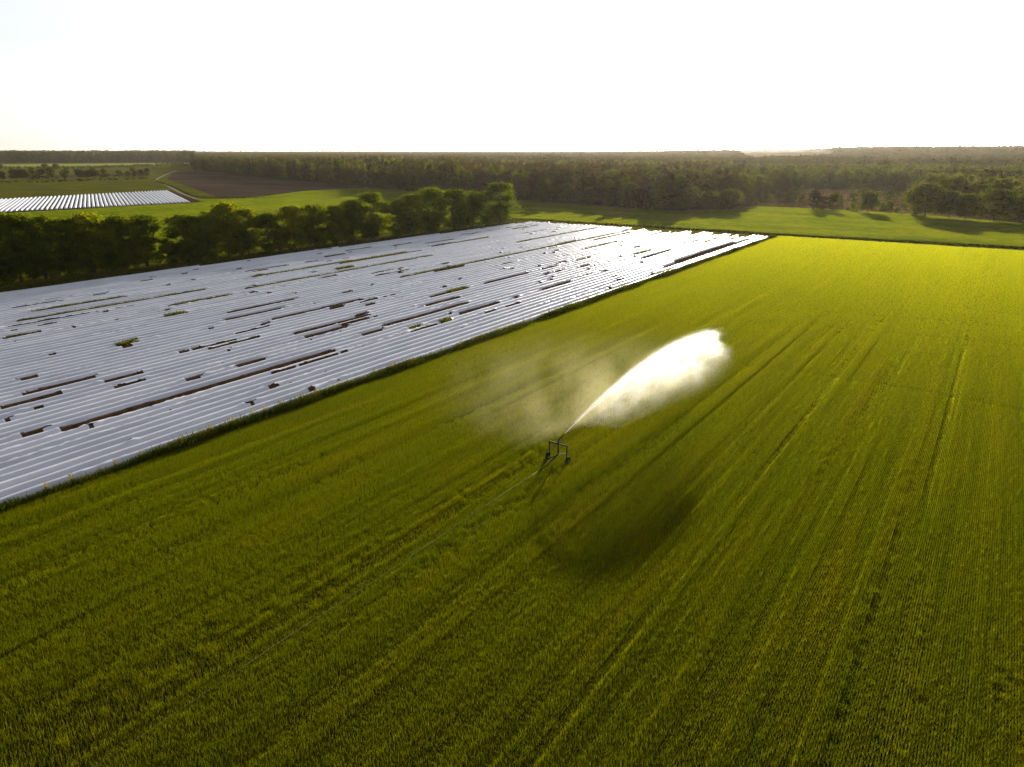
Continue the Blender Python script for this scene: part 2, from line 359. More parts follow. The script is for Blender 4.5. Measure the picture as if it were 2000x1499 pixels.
# main crop: young cereal drilled in rows along Y, with wheel tracks and thin places
s = 0.5
def fine(X, Y):
    cx = np.floor(X - (XL + .2)); cyy = np.floor(Y + .25); hsh = (np.sin(cx * 12.9898 + cyy * 78.233) * 43758.5453) % 1.0
    return (Y - 95) / 50 < hsh
gx, gy = np.meshgrid(np.arange(XL + 0.45, 40, s), np.arange(0, 146, s)); gx = gx.ravel(); gy = gy.ravel()
def crop_height(X, Y):
    h = 1 + .12 * vnoise2(X / .9, Y / 60, 1) + .10 * vnoise2(X / 5, Y / 40, 2) + .12 * vnoise2(X / .5, Y / 25, 4) + .07 * vnoise(X, 31, 2.6) + .09 * np.cos(2 * math.pi * X / 3.0 + .4 * vnoise(Y, 8, 40)) + .05 * np.cos(2 * math.pi * X / 1.5)
    # wheel tracks: pairs of shallow lines along the rows
    for x0, dp in ((-52.4, .35), (-46, .3), (-40.3, .5), (-34, .35), (-22.5, .45), (-16.8, .35), (-12.6, .4), (-8.9, .35), (-5.5, .35), (-1.25, .6), (3.4, .3), (8, .3)):
        for dx in (0, 1.7) if x0 not in (-1.25,) else (0,):
            wob = .12 * vnoise(Y, int(abs(x0)) + 1, 30)
            on = np.clip(vnoise(Y, int(abs(x0) * 7) + 3, 22) * 1.5 + .75, 0.1, 1)
            h = h - .62 * dp * on * np.exp(-((X - x0 - dx - wob) / .24) ** 2)
    # old turning marks across the far right
    for (cx, cy, r0, dp) in ((-8, 60, 78, .4), (2, 30, 84, .3), (0, 70, 56, .35), (-10, 20, 66, .25)):
        h = h - dp * np.exp(-((np.hypot(X - cx, Y - cy) - r0) / .5) ** 2) * (X > -30) * (Y > 50) * (vnoise(X, 9, 12) > -.3)
    h = h * np.where(np.abs(X + 27.85) < .2, .55, 1)
    return np.clip(h, .22, 1.22)
def scatter_crop(name, X, Y, protos, thin, mat, s, r, label, zs=1.0):
    n = len(X); h = crop_height(X, Y)
    dens = vnoise2(X / 5, Y / 40, 11) * .35 + vnoise2(X / .7, Y / 30, 12) * .45 + r.normal(0, .08, n)
    idx = np.where(dens < -.45, len(protos) - thin + r.integers(0, thin, n), r.integers(0, len(protos) - thin, n))
    flip = r.integers(0, 2, n) * math.pi
    if s > .6: h = np.minimum(1 + (h - 1) * .6, 1.04)
    S = np.stack([np.full(n, 1.0), np.full(n, 1.0), h * zs * r.uniform(.98, 1.02, n)], 1)
    P = np.stack([X, Y, np.full(n, .012)], 1)
    return scatter(name, P, idx, flip, S, protos, label)
k = inview(gx, gy) & fine(gx, gy)
near_p = [crop_patch(s, .125, .05, 4, .38, .013, M['crop'], 'crop_patch', 100 + i, .85, (.02, .35), .12) for i in range(5)] + \
         [crop_patch(s, .125, .05, 3, .34, .013, M['crop'], 'thin_crop_patch', 200 + i, .6, (.02, .35), .12) for i in range(2)]
scatter_crop('crop', gx[k], gy[k], near_p, 2, M['crop'], s, rng, 'bright young green cereal crop drilled in long rows')
s2 = 1.0
gx, gy = np.meshgrid(np.arange(XL + .7, 60, s2), np.arange(90.25, 231, s2)); gx = gx.ravel(); gy = gy.ravel()
k = inview(gx, gy) & ((~fine(gx, gy)) | (gx > 40))
far_p = [crop_patch(s2, .125, .10, 4, .38, .025, M['crop'], 'far_crop_patch', 300 + i, .9, (.02, .35), .12) for i in range(4)] + \
        [crop_patch(s2, .125, .10, 4, .34, .025, M['crop'], 'far_thin_crop_patch', 400 + i, .65, (.02, .35), .12) for i in range(2)]
scatter_crop('distant_crop', gx[k], gy[k], far_p, 2, M['crop'], s2, rng, 'sunlit far end of the green cereal crop')

def inpoly(X, Y, poly):
    c = np.zeros(len(X), bool); n = len(poly)
    for i in range(n):
        x1, y1 = poly[i]; x2, y2 = poly[(i + 1) % n]
        cond = ((y1 > Y) != (y2 > Y)) & (X < (x2 - x1) * (Y - y1) / (y2 - y1 + 1e-12) + x1)
        c ^= cond
    return c
def field_scatter(name, poly, s, mat, h, label, holes=(), seed=0, wd=.07, per=5):
    P = np.array(poly); r = np.random.default_rng(seed)
    gx, gy = np.meshgrid(np.arange(P[:, 0].min(), P[:, 0].max(), s), np.arange(P[:, 1].min(), P[:, 1].max(), s)); gx = gx.ravel(); gy = gy.ravel()
    k = inpoly(gx, gy, poly) & inview(gx, gy)
    for hl in holes: k &= ~inpoly(gx, gy, hl)
    gx = gx[k]; gy = gy[k]; n = len(gx)
    pr = [crop_patch(s, s / 8, s / 9, per, h, wd, mat, name + '_patch', seed * 10 + i) for i in range(4)]
    z = (1 + .3 * vnoise2(gx / 3, gy / 20, seed) + .2 * vnoise2(gx / 12, gy / 4, seed + 1))
    return scatter(name, np.stack([gx, gy, np.full(n, .03)], 1), r.integers(0, 4, n), r.integers(0, 2, n) * math.pi, np.stack([np.ones(n), np.ones(n), z], 1), pr, label)
strip_poly = [(-249, 238), (-144, 236), (6, 241), (60, 243), (110, 300)] + [tuple(p) for p in fe[::-1][0:9]] + [(-249, 335)]
field_scatter('strip_crop', strip_poly, 2.0, M['strip'], .30, 'darker green crop strip between the ditch and the woods', seed=21, wd=.09)
LP = [np.array(q) for q in ((-352, 133), (-344, 221.5), (-470, 282), (-470, 183))]
lp_hole = [(-349, 130), (-342, 223), (-470, 287), (-640, 330), (-640, 140), (-520, 60), (-395, -70)]
mead_poly = [(-166, 40), (-158, 250), (-249, 250), (-249, 340), tuple(at(715, 367.5)), tuple(at(600, 374)), tuple(at(480, 389)), tuple(at(430, 389.5)), tuple(at(400, 391)), (-620, 300), (-620, 100), (-400, -40)]
field_scatter('meadow_grass', mead_poly, 3.0, M['meadow'], .30, 'bright green meadow behind the dark tree row', holes=[lp_hole], seed=22, wd=.16)

# ------------------------------------------------------------------ plastic-covered ridges
SP = 1.42; NR = 65
ONES = ['', 'first', 'second', 'third', 'fourth', 'fifth', 'sixth', 'seventh', 'eighth', 'ninth', 'tenth', 'eleventh', 'twelfth', 'thirteenth', 'fourteenth',
        'fifteenth', 'sixteenth', 'seventeenth', 'eighteenth', 'nineteenth']
TENS = {20: ('twentieth', 'twenty'), 30: ('thirtieth', 'thirty'), 40: ('fortieth', 'forty'), 50: ('fiftieth', 'fifty'), 60: ('sixtieth', 'sixty')}
def ordinal(n):
    if n < 20: return ONES[n]
    t = n // 10 * 10
    return TENS[t][0] if n == t else TENS[t][1] + '-' + ONES[n - t]
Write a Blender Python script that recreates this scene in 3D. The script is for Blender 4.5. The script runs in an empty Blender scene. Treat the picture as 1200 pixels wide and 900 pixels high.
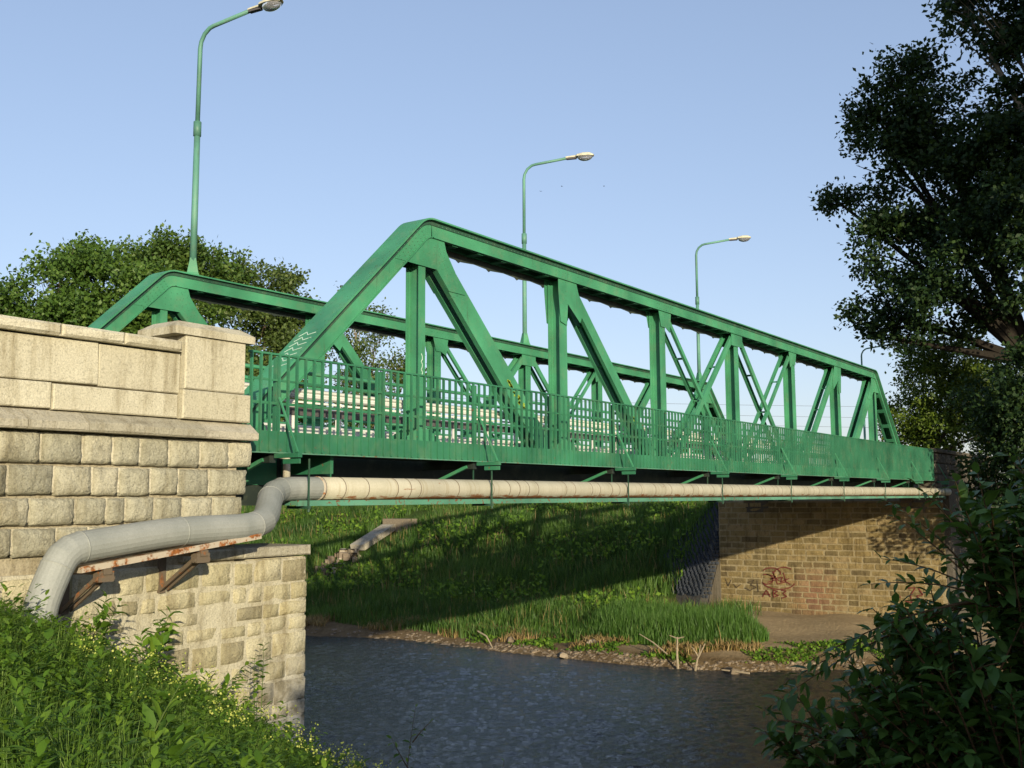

--------------------------------------------------

▶ [TASK DIRECTIONS]
Copy the material shown above in full and exactly. Skip the pictures.

▶ [EXERCISE RESULT]
Continue the Blender Python script for this scene: part 2, from line 359. More parts follow. The script is for Blender 4.5. Measure the picture as if it were 2000x1499 pixels.
# main crop: young cereal drilled in rows along Y, with wheel tracks and thin places
s = 0.5
def fine(X, Y):
    cx = np.floor(X - (XL + .2)); cyy = np.floor(Y + .25); hsh = (np.sin(cx * 12.9898 + cyy * 78.233) * 43758.5453) % 1.0
    return (Y - 95) / 50 < hsh
gx, gy = np.meshgrid(np.arange(XL + 0.45, 40, s), np.arange(0, 146, s)); gx = gx.ravel(); gy = gy.ravel()
def crop_height(X, Y):
    h = 1 + .12 * vnoise2(X / .9, Y / 60, 1) + .10 * vnoise2(X / 5, Y / 40, 2) + .12 * vnoise2(X / .5, Y / 25, 4) + .07 * vnoise(X, 31, 2.6) + .09 * np.cos(2 * math.pi * X / 3.0 + .4 * vnoise(Y, 8, 40)) + .05 * np.cos(2 * math.pi * X / 1.5)
    # wheel tracks: pairs of shallow lines along the rows
    for x0, dp in ((-52.4, .35), (-46, .3), (-40.3, .5), (-34, .35), (-22.5, .45), (-16.8, .35), (-12.6, .4), (-8.9, .35), (-5.5, .35), (-1.25, .6), (3.4, .3), (8, .3)):
        for dx in (0, 1.7) if x0 not in (-1.25,) else (0,):
            wob = .12 * vnoise(Y, int(abs(x0)) + 1, 30)
            on = np.clip(vnoise(Y, int(abs(x0) * 7) + 3, 22) * 1.5 + .75, 0.1, 1)
            h = h - .62 * dp * on * np.exp(-((X - x0 - dx - wob) / .24) ** 2)
    # old turning marks across the far right
    for (cx, cy, r0, dp) in ((-8, 60, 78, .4), (2, 30, 84, .3), (0, 70, 56, .35), (-10, 20, 66, .25)):
        h = h - dp * np.exp(-((np.hypot(X - cx, Y - cy) - r0) / .5) ** 2) * (X > -30) * (Y > 50) * (vnoise(X, 9, 12) > -.3)
    h = h * np.where(np.abs(X + 27.85) < .2, .55, 1)
    return np.clip(h, .22, 1.22)
def scatter_crop(name, X, Y, protos, thin, mat, s, r, label, zs=1.0):
    n = len(X); h = crop_height(X, Y)
    dens = vnoise2(X / 5, Y / 40, 11) * .35 + vnoise2(X / .7, Y / 30, 12) * .45 + r.normal(0, .08, n)
    idx = np.where(dens < -.45, len(protos) - thin + r.integers(0, thin, n), r.integers(0, len(protos) - thin, n))
    flip = r.integers(0, 2, n) * math.pi
    if s > .6: h = np.minimum(1 + (h - 1) * .6, 1.04)
    S = np.stack([np.full(n, 1.0), np.full(n, 1.0), h * zs * r.uniform(.98, 1.02, n)], 1)
    P = np.stack([X, Y, np.full(n, .012)], 1)
    return scatter(name, P, idx, flip, S, protos, label)
k = inview(gx, gy) & fine(gx, gy)
near_p = [crop_patch(s, .125, .05, 4, .38, .013, M['crop'], 'crop_patch', 100 + i, .85, (.02, .35), .12) for i in range(5)] + \
         [crop_patch(s, .125, .05, 3, .34, .013, M['crop'], 'thin_crop_patch', 200 + i, .6, (.02, .35), .12) for i in range(2)]
scatter_crop('crop', gx[k], gy[k], near_p, 2, M['crop'], s, rng, 'bright young green cereal crop drilled in long rows')
s2 = 1.0
gx, gy = np.meshgrid(np.arange(XL + .7, 60, s2), np.arange(90.25, 231, s2)); gx = gx.ravel(); gy = gy.ravel()
k = inview(gx, gy) & ((~fine(gx, gy)) | (gx > 40))
far_p = [crop_patch(s2, .125, .10, 4, .38, .025, M['crop'], 'far_crop_patch', 300 + i, .9, (.02, .35), .12) for i in range(4)] + \
        [crop_patch(s2, .125, .10, 4, .34, .025, M['crop'], 'far_thin_crop_patch', 400 + i, .65, (.02, .35), .12) for i in range(2)]
scatter_crop('distant_crop', gx[k], gy[k], far_p, 2, M['crop'], s2, rng, 'sunlit far end of the green cereal crop')

def inpoly(X, Y, poly):
    c = np.zeros(len(X), bool); n = len(poly)
    for i in range(n):
        x1, y1 = poly[i]; x2, y2 = poly[(i + 1) % n]
        cond = ((y1 > Y) != (y2 > Y)) & (X < (x2 - x1) * (Y - y1) / (y2 - y1 + 1e-12) + x1)
        c ^= cond
    return c
def field_scatter(name, poly, s, mat, h, label, holes=(), seed=0, wd=.07, per=5):
    P = np.array(poly); r = np.random.default_rng(seed)
    gx, gy = np.meshgrid(np.arange(P[:, 0].min(), P[:, 0].max(), s), np.arange(P[:, 1].min(), P[:, 1].max(), s)); gx = gx.ravel(); gy = gy.ravel()
    k = inpoly(gx, gy, poly) & inview(gx, gy)
    for hl in holes: k &= ~inpoly(gx, gy, hl)
    gx = gx[k]; gy = gy[k]; n = len(gx)
    pr = [crop_patch(s, s / 8, s / 9, per, h, wd, mat, name + '_patch', seed * 10 + i) for i in range(4)]
    z = (1 + .3 * vnoise2(gx / 3, gy / 20, seed) + .2 * vnoise2(gx / 12, gy / 4, seed + 1))
    return scatter(name, np.stack([gx, gy, np.full(n, .03)], 1), r.integers(0, 4, n), r.integers(0, 2, n) * math.pi, np.stack([np.ones(n), np.ones(n), z], 1), pr, label)
strip_poly = [(-249, 238), (-144, 236), (6, 241), (60, 243), (110, 300)] + [tuple(p) for p in fe[::-1][0:9]] + [(-249, 335)]
field_scatter('strip_crop', strip_poly, 2.0, M['strip'], .30, 'darker green crop strip between the ditch and the woods', seed=21, wd=.09)
LP = [np.array(q) for q in ((-352, 133), (-344, 221.5), (-470, 282), (-470, 183))]
lp_hole = [(-349, 130), (-342, 223), (-470, 287), (-640, 330), (-640, 140), (-520, 60), (-395, -70)]
mead_poly = [(-166, 40), (-158, 250), (-249, 250), (-249, 340), tuple(at(715, 367.5)), tuple(at(600, 374)), tuple(at(480, 389)), tuple(at(430, 389.5)), tuple(at(400, 391)), (-620, 300), (-620, 100), (-400, -40)]
field_scatter('meadow_grass', mead_poly, 3.0, M['meadow'], .30, 'bright green meadow behind the dark tree row', holes=[lp_hole], seed=22, wd=.16)

# ------------------------------------------------------------------ plastic-covered ridges
SP = 1.42; NR = 65
ONES = ['', 'first', 'second', 'third', 'fourth', 'fifth', 'sixth', 'seventh', 'eighth', 'ninth', 'tenth', 'eleventh', 'twelfth', 'thirteenth', 'fourteenth',
        'fifteenth', 'sixteenth', 'seventeenth', 'eighteenth', 'nineteenth']
TENS = {20: ('twentieth', 'twenty'), 30: ('thirtieth', 'thirty'), 40: ('fortieth', 'forty'), 50: ('fiftieth', 'fifty'), 60: ('sixtieth', 'sixty')}
def ordinal(n):
    if n < 20: return ONES[n]
    t = n // 10 * 10
    return TENS[t][0] if n == t else TENS[t][1] + '-' + ONES[n - t]
Write a Blender Python script that recreates this scene in 3D. The script is for Blender 4.5. The script runs in an empty Blender scene. Treat the picture as 1200 pixels wide and 900 pixels high.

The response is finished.